The memory of it stands out bright and clean against the backdrop of so much pain that had been more commonplace in my childhood. Almost golden, those bread memories rest in my mind neatly nestled alongside cooking, sewing and gardening.

My mother did those things
and almost instinctively by heart, I do too.

Lately, I’ve been given the blessing of making communion bread for my church. I am grateful to make this  offering to God… being able to offer something to His table and for my church family, means something to me deep inside.

Recently, due to some healing changes and epiphanies in other areas of my life, making the communion bread has become something so amazingly different— so much more intimate.

Seeing myself, a sinner saved by grace alone through faith alone, this ministry takes on new light. Now, I am acutely aware of God’s presence and the privilege I have of setting this bread before God and my church family.

  It’s caused me to pause and recognize all the intensely intimate ways our Creator reaches out to us through His word and how He’s revealed Himself through all of His creation and the seemingly “simple” elements of bread and wine.

 

I am now keenly aware of a deeper meaning behind what takes place as I crush those kernels of wheat and beat the ingredients together to form the dough.

 

I am aware of Christ’s presence as I mix and fold and knead and score it and bake it; all the while remembering from the book of Isaiah that He…HE, Jesus, was pierced for MY transgressions and crushed for MY sins. Here, my kitchen becomes a sanctuary and I click  with my more liturgical roots, which quicken my memory to recall the words of the Nicene Creed.

And I found myself reflecting more deeply on how in John chapter 6 , after miraculously feeding the multitude, Jesus calls himself the Bread of Life come down from heaven and would later in a borrowed room with only hours left to live

He would take that symbolic bread, give thanks and break it, giving it to his disciples saying  “This is my body given for you. do this in remembrance of me.”

  •            “Do this  in remembrance of all I have taught you”.
  •             “Do this in remembrance of the life I lived before you; live this way too.”
  •              “Do this in remembrance of my promises.”

    He was saying…

“No matter what happens next;
don’t forget; remember.

Remembrance; this is what it’s all about each and every time.
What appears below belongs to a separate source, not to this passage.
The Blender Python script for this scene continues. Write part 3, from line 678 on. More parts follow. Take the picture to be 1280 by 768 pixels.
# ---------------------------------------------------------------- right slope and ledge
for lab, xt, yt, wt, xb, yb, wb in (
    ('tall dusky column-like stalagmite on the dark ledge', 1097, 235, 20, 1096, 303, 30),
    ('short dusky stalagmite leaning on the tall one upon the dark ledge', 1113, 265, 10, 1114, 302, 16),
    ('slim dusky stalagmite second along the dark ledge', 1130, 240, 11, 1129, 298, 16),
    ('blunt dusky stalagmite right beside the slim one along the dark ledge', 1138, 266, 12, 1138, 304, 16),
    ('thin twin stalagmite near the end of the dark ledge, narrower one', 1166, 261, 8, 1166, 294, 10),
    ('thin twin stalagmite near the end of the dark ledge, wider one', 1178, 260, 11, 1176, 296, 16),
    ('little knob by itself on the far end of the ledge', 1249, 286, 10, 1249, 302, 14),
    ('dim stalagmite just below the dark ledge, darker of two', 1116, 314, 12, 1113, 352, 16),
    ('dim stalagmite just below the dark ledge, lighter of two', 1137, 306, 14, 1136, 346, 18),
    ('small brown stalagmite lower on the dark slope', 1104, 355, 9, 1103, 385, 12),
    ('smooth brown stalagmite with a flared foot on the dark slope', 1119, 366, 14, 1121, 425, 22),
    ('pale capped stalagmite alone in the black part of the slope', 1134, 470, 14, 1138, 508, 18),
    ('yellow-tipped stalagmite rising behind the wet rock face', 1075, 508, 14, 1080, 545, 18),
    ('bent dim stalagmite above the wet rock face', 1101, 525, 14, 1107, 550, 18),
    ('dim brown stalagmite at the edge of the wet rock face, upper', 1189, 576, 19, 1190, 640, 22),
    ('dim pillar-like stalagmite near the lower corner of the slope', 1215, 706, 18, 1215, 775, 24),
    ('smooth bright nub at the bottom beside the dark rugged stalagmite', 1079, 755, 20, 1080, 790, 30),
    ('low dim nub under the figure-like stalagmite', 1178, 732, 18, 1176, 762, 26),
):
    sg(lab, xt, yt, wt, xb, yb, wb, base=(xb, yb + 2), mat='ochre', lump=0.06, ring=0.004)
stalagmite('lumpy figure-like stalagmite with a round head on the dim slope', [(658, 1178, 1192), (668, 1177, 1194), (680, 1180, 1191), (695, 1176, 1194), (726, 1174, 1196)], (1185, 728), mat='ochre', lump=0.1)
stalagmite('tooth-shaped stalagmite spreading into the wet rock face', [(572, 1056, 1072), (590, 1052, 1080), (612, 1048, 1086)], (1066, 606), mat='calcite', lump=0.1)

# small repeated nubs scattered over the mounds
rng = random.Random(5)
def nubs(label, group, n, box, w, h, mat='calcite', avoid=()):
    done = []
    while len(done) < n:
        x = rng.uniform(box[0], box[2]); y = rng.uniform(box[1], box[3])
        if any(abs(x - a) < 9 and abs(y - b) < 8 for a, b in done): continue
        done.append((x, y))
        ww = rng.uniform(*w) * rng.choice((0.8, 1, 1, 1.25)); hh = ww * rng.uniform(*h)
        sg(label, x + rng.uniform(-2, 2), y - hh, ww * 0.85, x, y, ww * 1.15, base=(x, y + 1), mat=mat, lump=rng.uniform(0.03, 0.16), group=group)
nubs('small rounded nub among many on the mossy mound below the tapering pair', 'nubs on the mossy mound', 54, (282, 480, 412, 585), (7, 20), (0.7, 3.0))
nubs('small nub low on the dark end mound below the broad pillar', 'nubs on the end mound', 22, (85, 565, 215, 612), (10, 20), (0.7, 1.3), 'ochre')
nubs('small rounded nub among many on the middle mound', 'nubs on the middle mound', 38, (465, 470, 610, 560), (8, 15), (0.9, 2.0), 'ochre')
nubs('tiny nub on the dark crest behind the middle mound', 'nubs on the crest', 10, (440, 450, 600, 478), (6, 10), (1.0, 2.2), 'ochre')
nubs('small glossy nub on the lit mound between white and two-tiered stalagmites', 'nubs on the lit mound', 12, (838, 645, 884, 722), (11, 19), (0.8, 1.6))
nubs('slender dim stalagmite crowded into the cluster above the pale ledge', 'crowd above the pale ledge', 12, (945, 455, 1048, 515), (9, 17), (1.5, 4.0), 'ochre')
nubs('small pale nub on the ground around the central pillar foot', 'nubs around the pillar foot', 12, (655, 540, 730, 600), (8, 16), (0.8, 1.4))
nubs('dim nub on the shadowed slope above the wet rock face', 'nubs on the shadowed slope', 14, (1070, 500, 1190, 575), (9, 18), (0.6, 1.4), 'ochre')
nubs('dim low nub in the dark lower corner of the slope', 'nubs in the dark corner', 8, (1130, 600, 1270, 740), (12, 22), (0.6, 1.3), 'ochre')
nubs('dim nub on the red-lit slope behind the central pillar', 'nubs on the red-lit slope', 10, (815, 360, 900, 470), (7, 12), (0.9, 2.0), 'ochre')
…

The bread broken and given from His soon-to-be pierced hands extends itself through the centuries through remembrance reaching out through me as my hands kneaded the dough, to be given later into the waiting hands of my church family gathered around His table of remembrance.
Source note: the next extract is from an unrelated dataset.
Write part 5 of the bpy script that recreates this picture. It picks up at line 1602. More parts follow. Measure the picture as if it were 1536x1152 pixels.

Each one of us hearing in turn, “This is body of Christ, broken for you.” Because of His sacrifice for my sin,  His great gift of grace was now mine to give in this small offering and it was a joy–a true communion– to share it with my church family.

It’s the echo of Christ’s words spoken through the ages, the resurrection ripple sent rolling through history that would change the world forever. It was the simple act of obedience to a simple command: remember. I pray that I’ll never forget.

****************************************

Sweet Communion Bread

(my version of Luther Seminary’s Communion Bread Recipe)

  • 2 C      Whole wheat flour
  • 1 C       white flour
  • 3 T        brown sugar
  • 1 1/4t   baking powder
  • 1 1/4t    salt

Sift dry ingredients together 3 times. Set aside.
Mix together:

  • 3/4 C – 1C very HOT water
  • 3 T     honey or brown sugar
  • 4 t      oil
  • 1/4 t   vanilla

Add wet mixture to dry mixture and mix well. Dough should be slightly sticky; lightly knead but not much.

  1. Divide dough into 4 balls and flatten/roll into a loaf/disk 1/4 in thick.
  2. With a knife or fork, score the top of each loaf into serving portions or with a cross pattern.
  3. Lay the loaves on a baking sheet and bake @ 350º for 10 mins.
  4. Remove from oven, brush with oil/honey mixture. Bake additional 5-8 mins. Let cool.

Yield: four 8 oz loaves each serving 60- 70 pieces depending on the size given. Loaves freeze well.